Assim, de acordo com esses precedentes do Superior Tribunal de Justiça, a instauração de arbitragem pelo consumidor vincula fornecedor ou prestador de serviços, mas a recíproca não se mostra verdadeira, porque a propositura de arbitragem pela empresa contratada depende de concordância expressa do consumidor, não sendo suficiente mera aceitação da cláusula compromissória realizada no momento da assinatura do contrato.
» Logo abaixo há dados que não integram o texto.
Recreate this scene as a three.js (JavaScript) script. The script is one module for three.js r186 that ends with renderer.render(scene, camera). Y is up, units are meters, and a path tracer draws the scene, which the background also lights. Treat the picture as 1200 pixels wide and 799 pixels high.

É importante sempre ter em mente que, para reforçar sua validade perante ao consumidor contratante, a cláusula compromissória arbitral deve ser sempre “cheia”, ou seja, deve ter disposição expressa das regras que conduzirão eventual arbitragem, indicando a Câmara responsável e demais regras particulares para instauração do Tribunal Arbitral, e não apenas a disposição sobre a opção pela arbitragem, pura e simples.

Cumprindo todos esses requisitos, o STJ entendeu não haver qualquer forma de abuso, na medida em que o consumidor deteria o poder de libertar-se da via arbitral para solucionar qualquer conflito envolvendo a empresa contratada, dando maior efetividade para um método de solução de conflitos que visa resolver demandas com tecnicidade e eficiência, utilizando, acima de tudo, um procedimento criado para atender as especificidades das partes.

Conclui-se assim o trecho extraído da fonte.